第二次大戦のまっただ中、22歳の幸田(こうだ)ゆき子は、仏領インドシナで林業調査を行う農林省のタイピストとして、ベトナムに向かった。そこで農林研究所員、富岡(とみおか)と出会う。富岡は一見冷酷だが女を惹きつけるものがあり、ゆき子の心は沸き立つ。富岡には日本に残した妻がいたが、本国で悪化する戦況をよそに、ふたりは南国の地でつかの間の甘美な日々を過ごす。しかし敗戦後、一足先に帰った富岡を頼り東京に戻ったゆき子を待っていたのは、よそよそしい態度をとる富岡だった。

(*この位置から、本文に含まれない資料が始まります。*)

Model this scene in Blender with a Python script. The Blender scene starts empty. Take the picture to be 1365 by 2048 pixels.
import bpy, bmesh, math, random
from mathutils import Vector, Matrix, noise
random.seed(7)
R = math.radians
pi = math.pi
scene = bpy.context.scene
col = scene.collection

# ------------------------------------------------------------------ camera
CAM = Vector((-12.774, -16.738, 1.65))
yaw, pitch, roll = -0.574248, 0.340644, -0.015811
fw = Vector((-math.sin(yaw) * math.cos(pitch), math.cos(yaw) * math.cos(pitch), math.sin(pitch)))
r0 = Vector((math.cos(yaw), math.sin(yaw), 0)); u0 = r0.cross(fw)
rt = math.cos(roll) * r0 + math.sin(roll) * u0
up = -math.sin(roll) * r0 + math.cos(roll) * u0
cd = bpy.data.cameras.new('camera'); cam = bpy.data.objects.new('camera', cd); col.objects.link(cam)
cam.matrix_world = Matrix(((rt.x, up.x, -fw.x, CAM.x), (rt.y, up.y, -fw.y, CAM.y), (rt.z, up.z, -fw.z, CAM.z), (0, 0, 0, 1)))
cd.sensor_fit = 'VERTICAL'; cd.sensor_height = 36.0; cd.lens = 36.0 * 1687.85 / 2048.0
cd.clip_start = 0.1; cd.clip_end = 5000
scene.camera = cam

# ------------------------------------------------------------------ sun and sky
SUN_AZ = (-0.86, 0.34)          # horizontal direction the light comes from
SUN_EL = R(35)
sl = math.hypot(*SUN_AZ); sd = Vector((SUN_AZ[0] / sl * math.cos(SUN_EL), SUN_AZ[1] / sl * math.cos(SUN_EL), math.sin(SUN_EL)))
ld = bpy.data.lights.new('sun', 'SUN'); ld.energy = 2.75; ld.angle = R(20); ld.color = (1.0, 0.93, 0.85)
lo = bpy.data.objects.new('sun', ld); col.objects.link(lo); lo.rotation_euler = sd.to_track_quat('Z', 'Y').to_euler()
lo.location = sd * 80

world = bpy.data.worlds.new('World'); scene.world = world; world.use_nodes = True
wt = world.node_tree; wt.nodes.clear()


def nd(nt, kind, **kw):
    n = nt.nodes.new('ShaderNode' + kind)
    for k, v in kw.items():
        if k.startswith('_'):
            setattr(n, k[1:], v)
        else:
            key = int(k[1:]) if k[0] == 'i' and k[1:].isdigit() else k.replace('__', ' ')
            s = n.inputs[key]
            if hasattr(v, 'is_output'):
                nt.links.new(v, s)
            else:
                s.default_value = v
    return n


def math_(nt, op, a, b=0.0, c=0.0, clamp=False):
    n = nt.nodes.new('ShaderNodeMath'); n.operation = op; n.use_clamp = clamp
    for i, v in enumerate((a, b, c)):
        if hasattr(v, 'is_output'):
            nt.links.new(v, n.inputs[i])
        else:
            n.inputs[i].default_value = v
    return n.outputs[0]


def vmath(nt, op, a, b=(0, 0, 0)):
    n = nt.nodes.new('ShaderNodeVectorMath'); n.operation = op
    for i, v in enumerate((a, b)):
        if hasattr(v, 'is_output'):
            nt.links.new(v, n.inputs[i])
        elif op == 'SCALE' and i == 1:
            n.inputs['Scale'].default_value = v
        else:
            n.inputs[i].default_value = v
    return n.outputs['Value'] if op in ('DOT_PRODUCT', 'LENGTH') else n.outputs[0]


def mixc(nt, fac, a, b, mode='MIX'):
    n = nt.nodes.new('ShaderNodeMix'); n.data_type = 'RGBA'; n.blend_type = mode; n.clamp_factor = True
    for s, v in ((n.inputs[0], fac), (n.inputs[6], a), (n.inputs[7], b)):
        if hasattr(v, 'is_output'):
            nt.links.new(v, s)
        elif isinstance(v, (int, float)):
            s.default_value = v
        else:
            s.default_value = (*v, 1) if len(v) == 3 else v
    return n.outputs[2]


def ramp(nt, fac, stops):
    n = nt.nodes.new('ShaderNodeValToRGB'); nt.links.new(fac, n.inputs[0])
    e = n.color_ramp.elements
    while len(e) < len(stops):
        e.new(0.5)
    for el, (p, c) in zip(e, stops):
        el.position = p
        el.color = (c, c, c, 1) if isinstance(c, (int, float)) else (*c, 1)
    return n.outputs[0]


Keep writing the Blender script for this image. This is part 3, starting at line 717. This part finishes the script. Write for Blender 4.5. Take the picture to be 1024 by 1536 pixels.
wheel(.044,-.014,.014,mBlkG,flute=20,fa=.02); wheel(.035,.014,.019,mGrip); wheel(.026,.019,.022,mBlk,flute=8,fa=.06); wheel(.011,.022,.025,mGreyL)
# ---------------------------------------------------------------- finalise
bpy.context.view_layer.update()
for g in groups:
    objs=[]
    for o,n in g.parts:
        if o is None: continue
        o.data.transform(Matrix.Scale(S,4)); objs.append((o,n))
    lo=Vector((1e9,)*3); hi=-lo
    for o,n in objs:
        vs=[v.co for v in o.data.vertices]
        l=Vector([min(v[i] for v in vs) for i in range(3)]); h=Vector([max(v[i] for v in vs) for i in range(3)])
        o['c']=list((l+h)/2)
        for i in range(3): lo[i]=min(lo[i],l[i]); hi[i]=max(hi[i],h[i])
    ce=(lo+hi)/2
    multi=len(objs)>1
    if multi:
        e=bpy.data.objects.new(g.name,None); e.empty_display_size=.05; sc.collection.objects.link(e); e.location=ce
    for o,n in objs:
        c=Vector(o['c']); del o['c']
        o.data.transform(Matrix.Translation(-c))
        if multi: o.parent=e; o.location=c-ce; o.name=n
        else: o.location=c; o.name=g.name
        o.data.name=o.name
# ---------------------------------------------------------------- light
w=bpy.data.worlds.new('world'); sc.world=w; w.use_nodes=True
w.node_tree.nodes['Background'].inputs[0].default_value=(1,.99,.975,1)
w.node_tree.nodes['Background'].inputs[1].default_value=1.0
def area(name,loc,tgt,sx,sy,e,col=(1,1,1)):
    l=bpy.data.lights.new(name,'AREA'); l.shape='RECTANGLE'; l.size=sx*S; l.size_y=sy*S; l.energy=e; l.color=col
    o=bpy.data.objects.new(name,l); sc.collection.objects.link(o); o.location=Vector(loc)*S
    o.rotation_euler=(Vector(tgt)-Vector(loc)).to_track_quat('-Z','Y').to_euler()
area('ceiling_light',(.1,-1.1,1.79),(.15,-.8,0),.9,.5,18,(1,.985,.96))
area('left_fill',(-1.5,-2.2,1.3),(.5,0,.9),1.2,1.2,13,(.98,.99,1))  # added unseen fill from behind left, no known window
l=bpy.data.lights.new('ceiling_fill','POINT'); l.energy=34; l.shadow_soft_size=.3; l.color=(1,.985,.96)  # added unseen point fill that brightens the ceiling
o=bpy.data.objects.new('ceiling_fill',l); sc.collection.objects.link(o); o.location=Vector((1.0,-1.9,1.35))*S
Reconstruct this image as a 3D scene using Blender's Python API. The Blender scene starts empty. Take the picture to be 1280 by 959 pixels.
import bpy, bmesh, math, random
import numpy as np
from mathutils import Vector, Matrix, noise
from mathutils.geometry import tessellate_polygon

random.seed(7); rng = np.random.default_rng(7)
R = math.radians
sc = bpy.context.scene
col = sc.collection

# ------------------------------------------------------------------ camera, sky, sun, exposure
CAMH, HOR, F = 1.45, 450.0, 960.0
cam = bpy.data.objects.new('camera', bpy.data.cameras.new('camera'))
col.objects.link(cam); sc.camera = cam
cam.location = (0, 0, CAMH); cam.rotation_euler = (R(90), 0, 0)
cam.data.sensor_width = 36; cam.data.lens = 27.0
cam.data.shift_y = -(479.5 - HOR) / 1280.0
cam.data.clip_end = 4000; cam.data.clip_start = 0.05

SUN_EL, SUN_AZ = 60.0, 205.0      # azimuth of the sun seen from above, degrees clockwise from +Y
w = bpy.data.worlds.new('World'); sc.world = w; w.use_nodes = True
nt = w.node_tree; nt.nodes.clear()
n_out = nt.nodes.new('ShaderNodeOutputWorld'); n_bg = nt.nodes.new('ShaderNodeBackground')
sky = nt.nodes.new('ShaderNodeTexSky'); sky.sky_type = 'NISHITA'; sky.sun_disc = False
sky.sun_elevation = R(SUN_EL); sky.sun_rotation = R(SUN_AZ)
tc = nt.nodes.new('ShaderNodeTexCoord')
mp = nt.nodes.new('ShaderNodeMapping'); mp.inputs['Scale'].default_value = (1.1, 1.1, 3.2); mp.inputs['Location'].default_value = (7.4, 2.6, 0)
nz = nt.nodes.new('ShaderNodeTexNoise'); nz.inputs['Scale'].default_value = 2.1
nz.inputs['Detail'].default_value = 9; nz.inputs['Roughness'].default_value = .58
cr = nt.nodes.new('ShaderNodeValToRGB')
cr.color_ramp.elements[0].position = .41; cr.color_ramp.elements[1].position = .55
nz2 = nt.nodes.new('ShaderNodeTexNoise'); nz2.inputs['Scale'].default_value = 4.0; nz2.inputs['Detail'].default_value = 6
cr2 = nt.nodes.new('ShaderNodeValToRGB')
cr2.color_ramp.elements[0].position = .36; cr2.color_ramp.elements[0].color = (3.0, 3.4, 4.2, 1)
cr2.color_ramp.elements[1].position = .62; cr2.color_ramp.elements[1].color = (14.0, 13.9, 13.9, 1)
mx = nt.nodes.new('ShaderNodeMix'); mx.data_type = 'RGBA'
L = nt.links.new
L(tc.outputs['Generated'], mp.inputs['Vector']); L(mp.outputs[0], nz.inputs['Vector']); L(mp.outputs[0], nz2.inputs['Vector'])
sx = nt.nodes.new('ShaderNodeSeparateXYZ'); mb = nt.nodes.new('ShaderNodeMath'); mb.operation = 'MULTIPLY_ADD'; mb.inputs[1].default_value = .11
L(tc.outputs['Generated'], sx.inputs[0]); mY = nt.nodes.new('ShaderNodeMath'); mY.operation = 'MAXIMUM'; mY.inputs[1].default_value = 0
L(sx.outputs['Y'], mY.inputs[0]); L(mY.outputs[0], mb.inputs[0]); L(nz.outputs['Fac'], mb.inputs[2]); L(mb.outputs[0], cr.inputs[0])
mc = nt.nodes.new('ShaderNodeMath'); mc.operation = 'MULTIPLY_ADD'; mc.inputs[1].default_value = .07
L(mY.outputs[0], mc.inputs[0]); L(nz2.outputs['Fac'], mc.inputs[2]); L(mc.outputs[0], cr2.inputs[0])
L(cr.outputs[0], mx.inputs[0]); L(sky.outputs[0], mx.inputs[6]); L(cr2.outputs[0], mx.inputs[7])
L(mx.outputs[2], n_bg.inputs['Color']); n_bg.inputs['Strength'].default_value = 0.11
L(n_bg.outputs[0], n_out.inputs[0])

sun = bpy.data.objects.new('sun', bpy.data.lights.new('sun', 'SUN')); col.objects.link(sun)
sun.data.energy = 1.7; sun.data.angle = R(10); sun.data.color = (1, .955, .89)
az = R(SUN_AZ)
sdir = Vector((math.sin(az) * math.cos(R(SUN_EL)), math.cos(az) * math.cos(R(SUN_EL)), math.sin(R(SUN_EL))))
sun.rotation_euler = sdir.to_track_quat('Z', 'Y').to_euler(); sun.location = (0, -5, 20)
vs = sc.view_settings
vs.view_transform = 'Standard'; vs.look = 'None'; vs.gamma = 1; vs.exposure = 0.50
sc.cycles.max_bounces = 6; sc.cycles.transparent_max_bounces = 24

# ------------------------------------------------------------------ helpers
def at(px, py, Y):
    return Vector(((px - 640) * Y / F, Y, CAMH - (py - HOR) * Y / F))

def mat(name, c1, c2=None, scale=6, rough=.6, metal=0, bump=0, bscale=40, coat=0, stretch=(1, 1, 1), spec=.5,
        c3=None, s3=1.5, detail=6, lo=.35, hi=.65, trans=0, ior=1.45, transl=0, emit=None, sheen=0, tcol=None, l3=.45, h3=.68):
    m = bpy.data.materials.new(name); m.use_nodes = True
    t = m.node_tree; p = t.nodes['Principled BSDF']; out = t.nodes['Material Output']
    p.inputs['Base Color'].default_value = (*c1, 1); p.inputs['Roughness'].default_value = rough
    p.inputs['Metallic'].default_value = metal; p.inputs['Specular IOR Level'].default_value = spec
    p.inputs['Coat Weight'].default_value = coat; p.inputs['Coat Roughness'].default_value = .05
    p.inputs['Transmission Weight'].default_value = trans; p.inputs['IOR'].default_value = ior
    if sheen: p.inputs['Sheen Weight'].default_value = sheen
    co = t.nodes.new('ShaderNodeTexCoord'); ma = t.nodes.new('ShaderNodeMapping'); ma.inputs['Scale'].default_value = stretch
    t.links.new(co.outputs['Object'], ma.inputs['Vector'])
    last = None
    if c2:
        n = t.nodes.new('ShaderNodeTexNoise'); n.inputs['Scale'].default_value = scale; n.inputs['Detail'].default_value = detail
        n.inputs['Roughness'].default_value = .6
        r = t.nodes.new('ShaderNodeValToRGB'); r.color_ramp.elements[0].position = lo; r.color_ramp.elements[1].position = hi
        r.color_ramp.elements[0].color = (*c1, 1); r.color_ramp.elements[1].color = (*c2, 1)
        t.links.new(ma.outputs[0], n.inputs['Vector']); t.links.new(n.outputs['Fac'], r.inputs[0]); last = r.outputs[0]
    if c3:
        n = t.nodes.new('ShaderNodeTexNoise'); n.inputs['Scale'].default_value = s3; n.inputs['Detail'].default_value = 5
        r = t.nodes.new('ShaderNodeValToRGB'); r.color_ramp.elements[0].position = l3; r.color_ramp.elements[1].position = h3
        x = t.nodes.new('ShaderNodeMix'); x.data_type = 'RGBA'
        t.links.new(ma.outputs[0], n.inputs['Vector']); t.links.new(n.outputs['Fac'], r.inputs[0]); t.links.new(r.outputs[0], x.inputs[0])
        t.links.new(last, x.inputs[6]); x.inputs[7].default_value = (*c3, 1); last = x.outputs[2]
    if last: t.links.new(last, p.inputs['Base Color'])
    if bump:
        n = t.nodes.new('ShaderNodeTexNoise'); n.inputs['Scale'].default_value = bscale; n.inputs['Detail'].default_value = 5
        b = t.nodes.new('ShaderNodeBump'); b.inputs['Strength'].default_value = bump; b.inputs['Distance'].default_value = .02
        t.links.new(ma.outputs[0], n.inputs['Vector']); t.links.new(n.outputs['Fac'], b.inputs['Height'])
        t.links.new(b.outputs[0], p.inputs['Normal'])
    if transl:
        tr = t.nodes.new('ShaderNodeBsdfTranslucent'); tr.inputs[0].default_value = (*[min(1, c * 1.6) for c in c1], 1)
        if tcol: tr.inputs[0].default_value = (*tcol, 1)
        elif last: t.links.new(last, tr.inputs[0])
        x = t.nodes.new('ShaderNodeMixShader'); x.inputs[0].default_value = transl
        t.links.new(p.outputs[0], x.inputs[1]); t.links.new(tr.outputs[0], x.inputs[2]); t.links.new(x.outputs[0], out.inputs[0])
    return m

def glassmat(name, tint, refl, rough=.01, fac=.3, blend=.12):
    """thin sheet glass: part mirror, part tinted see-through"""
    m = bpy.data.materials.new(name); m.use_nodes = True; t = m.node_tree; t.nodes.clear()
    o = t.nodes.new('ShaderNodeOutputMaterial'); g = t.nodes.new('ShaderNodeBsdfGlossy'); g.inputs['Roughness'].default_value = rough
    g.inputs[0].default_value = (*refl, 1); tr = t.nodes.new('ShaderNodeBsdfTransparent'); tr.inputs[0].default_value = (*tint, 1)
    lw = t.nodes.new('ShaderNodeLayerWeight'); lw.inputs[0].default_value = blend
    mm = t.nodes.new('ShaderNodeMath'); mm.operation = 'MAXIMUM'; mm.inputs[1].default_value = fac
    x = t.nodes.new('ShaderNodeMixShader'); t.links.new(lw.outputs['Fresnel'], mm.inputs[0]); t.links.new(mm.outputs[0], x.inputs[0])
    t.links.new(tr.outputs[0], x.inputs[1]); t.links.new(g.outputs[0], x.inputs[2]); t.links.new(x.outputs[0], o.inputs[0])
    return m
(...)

戦後の荒廃した街で、家も家族も金もない孤独なゆき子は、自暴自棄になりながらも、強く生きて行こうと決意する。しかし富岡への思いは止むことがない。妻と静かに暮らそうと思い直していた富岡は、心が決まらぬままに、ゆき子との関係を続けてしまう。
事業に行き詰る富岡はゆき子と心中を図るが、未遂に終わる。それから間もなく、飲み屋の若い女と関係を持つ富岡に、ゆき子は愛想を尽かすが、そのとき、ゆき子は富岡の子を宿していた。ゆき子は、結局子どもを堕ろし、富岡の元へ戻っていく。
妻の病死を機に、富岡は屋久島の営林署に赴任することを決意する。行き場のない富岡の心に浮かんだのは、仏領インドシナの豊かな自然だった。ゆき子は体を壊しながらも、富岡に同行する。そして、富岡が森に入っている間に、ひとり喀血し死んでいく。